Start Provided records
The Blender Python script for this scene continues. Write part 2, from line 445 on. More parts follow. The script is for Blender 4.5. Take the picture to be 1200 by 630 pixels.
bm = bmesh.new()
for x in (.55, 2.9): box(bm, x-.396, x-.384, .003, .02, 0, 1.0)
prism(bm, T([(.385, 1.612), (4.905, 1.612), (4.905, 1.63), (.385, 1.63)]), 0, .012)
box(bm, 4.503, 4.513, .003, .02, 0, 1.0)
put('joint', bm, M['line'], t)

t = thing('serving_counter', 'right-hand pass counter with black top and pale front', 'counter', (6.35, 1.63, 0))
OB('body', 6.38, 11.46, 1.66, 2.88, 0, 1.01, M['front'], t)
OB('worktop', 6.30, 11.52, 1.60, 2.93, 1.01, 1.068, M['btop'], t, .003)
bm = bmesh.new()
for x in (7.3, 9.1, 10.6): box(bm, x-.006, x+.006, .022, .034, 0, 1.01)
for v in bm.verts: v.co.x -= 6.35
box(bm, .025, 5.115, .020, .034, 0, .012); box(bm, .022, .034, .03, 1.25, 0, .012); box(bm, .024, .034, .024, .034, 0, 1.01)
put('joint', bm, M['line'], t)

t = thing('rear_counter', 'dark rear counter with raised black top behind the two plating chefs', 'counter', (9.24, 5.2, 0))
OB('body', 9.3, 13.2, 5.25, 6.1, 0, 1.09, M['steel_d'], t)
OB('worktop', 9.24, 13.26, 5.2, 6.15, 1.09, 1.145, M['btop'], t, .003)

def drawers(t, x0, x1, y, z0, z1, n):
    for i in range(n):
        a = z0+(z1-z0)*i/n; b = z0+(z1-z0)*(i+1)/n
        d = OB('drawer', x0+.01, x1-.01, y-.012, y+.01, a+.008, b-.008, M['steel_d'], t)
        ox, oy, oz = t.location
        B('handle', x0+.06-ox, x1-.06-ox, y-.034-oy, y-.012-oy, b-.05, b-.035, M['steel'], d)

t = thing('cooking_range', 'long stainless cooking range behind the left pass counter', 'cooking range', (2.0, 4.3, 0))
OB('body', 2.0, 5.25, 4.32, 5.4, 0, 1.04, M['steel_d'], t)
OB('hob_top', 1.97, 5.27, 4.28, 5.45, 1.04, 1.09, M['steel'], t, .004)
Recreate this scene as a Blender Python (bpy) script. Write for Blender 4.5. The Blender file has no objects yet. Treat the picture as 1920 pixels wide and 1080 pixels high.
End Provided records
__Task brief__: Read through the lines above and collect those that contain the string "picture".

__The reply__:
The Blender Python script for this scene continues. Write part 2, from line 445 on. More parts follow. The script is for Blender 4.5. Take the picture to be 1200 by 630 pixels.
Recreate this scene as a Blender Python (bpy) script. Write for Blender 4.5. The Blender file has no objects yet. Treat the picture as 1920 pixels wide and 1080 pixels high.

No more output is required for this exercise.